Il pericolo che si sta attualmente concretizzando per la Terra, a seguito della caduta incontrollata di un veicolo satellitare (lungo 35 anni) ormai da anni inutilizzato, potrebbe presentarsi con sempre maggiore frequenza nei prossimi anni. Non sono infatti pochi i satelliti che, una volta esaurito il loro compito, vengono lasciati al “loro destino” in orbita e talvolta sfuggono al controllo per via di collisioni con altri corpi o guasti di vario tipo. Questi satelliti non più utilizzati vanno ad aggiungersi a tutti quei “rifiuti” artificiali che galleggiano intorno alla Terra, anche se per la maggior parte si tratta di semplici detriti di dimensioni molto minute comprese fra 1 e 10 centimetri.
Secondo alcune fonti, sarebbero ormai qualche milione i detriti artificiali che orbitano intorno alla terra, una chiara conferma di come l’impatto dell’uomo e l’inquinamento non hanno molti freni nemmeno sullo Spazio. Solamente un migliaio di questi oggetti sarebbero operativi, mentre gli altri vengono chiamati detriti orbitali, in quanto ormai non più finalizzati ad uno scopo specifico. Per intenderci, nelle varie orbite galleggiano frammenti di vecchi razzi, pezzi di satelliti e nubi di particelle prodotte dalla distruzione degli stessi. La maggior parte di questi detriti si trova a quote comprese fra gli 800 e gli 850 chilometri d’altezza: la quantità di spazzatura ha raggiunto un livello tale da generare facilmente collisioni tra i frammenti, che così si moltiplicano aumentando ulteriormente il rischio di urti con satelliti, astronavi e con la stazione spaziale.
Più in alto si trovano e più a lungo i detriti orbitali rimangono in orbita attorno alla Terra. Per intenderci, per quel che riguarda tutti i detriti presenti a circa 800 km, spesso trascorrono decenni per il tempo di decadimento orbitale; sopra i 1.000 km, questi detriti rimangono in orbita per oltre un secolo I frammenti cadono sulla Terra ogni singolo giorno, anche se quasi tutti si disintegrano in atmosfera senza quindi generare rischi per la popolazione. Ripulire l’ambiente rimane una sfida tecnica ed economica importantissima.
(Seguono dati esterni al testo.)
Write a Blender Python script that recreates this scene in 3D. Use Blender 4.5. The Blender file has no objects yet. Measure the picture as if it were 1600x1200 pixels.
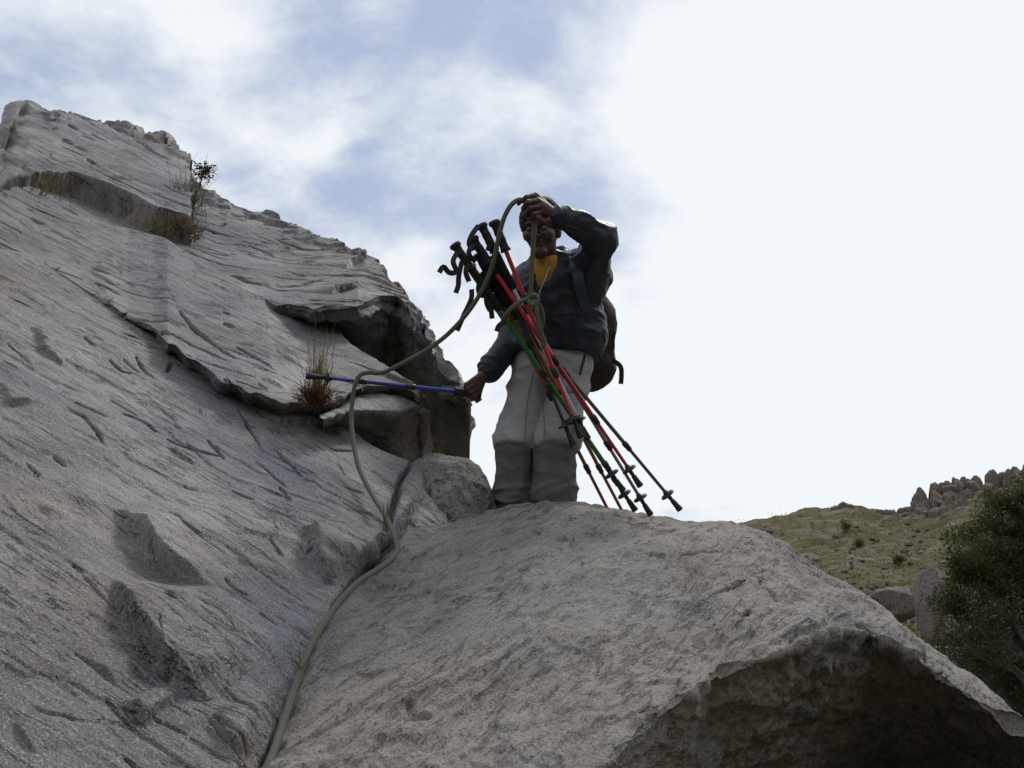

A causa del crescente numero di oggetti nello spazio,* la NASA e la comunità aerospaziale internazionale hanno adottato linee guida e procedure di valutazione per ridurre il numero dei veicoli spaziali* non più operativi in orbita intorno alla Terra. Un metodo di smaltimento “postmission” è quello di permettere il rientro dei veicoli spaziali, sia dal naturale decadimento orbitale (incontrollata) o con eventuale messa sotto controllo. Il punto medio di rottura di un veicolo spaziale è fissato ad un’altezza media di 78 chilometri nell’atmosfera, ma satelliti di grandi dimensioni possono tuttavia disintegrarsi ad una quota più bassa.
Un modo per accelerare il decadimento orbitale è quello di abbassare la quota di perigeo, in modo da permettere che il veicolo spaziale entri nell’atmosfera della Terra più rapidamente. Tuttavia, in questi casi non può essere garantita la certezza che i detriti evitino di colpire zone abitate. L’andamento è invece diverso nei casi in cui l’oggetto è sotto controllo, con il veicolo che potrà immettere nell’atmosfera ad una più precisa latitudine e longitudine, così da fare in modo che la scia di detriti possa finire la sua corsa su una regione disabitata, in genere situata nell’Oceano. I componenti spaziali che hanno un punto basso di fusione (ad esempio, alluminio) scompaiono altitudini più elevate rispetto agli oggetti che sono fatti di materiali con punto di fusione più elevato (ad esempio, titanio, acciaio inossidabile, berillio, carbonio-carbonio), o se si tratta di oggetti chiusi all’interno di alloggiamenti. Ecco perché, fra i detriti che possono giungere con UARS, figurano soprattutto resti di berillio e di titanio.